I've been working my ass off, maybe 50+ hours a week at work, then teaching 6 hours every Saturday from 9 to 3.
One thing about teaching: all your energy goes into it, then you = drained. Also, I've taught before, but when the material is new (i.e. it's your first time teaching the class), the amount of prep work is staggering. I'm teaching the MOC 2555 Programming Windows Applications in C#, and the curriculum is all there for you, but the students won't learn anything from it. All the labs are adding a few lines of code to an already existing project, and not having to develop something - even small - from the ground up. The module on asynchronous programming is lousy, and definitely would have confused anyone reading it, even experienced C#-ers. Plus, more than half the students have little or no object-oriented experience, so I had to try to give an hour intro to that. C# is either very easy to learn if you have OO experience, or will be thoroughly confusing if you have none.

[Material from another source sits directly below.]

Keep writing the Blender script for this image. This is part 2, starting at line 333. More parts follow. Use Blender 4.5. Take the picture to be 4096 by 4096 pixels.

Anyway, I've learned a lot so far, though, just by teaching the class. And where I once couldn't care less about XML or not, now I'm converted.
As if this isn't all enough, my fiance and I are trying to get the house out here ready to sell so we can move to the East Coast. She's taking two classes and working 50+ hours a week for Pepsi, so we have no life until Sunday. And we can barely go out Sundays while Sopranos is still running. And I've got a SQL contract to teach, starting in two weeks, and MOC 2389 ADO.NET after that. Ugh...
I have to wait until early July to even think about the East Coast plans. Joey's going for a Vet Tech program and I'm trying for graduate school in Computer Science. I'm narrowing down to studies in computer vision, computational linguistics, and machine learning. I'm trying to locate research out there into context and/or concept modeling - that is, when the machine receives conversational input, it's one thing to process it, but what about retention? How might the data received be "stored"? Could we perhaps find a more univeral data-type that could house information garnered from conversation.
Then why computer vision? I think that the above is hard enough as it is, but certainly harder without some sort of other "sensory" data to associate to. I remember from a psychology class long ago that the eyes technically do (among many other things) edge detection, as well as filtering out redundant data, so to speak. I'd like to see the effectiveness of using two cameras to perform depth-perception. If the images from two cameras are used together, can we determine light-sources? Could we determine distance from shadows? Etc. Then object detection could be merged with the context / concept idea above by have two sources of data to associate with each other. I think it would be amazing to have a computer look at a basketball and a tennis ball, then be asked the difference in size between the two, and be able to say that the basketball is x times larger than the tennis ball, what the radii are, etc. The uses for a Hubble-like telescope could be fantastic.
Well, I've been on vacation since yesterday and want to continue slothing until Monday. Just wanted to post here during the break.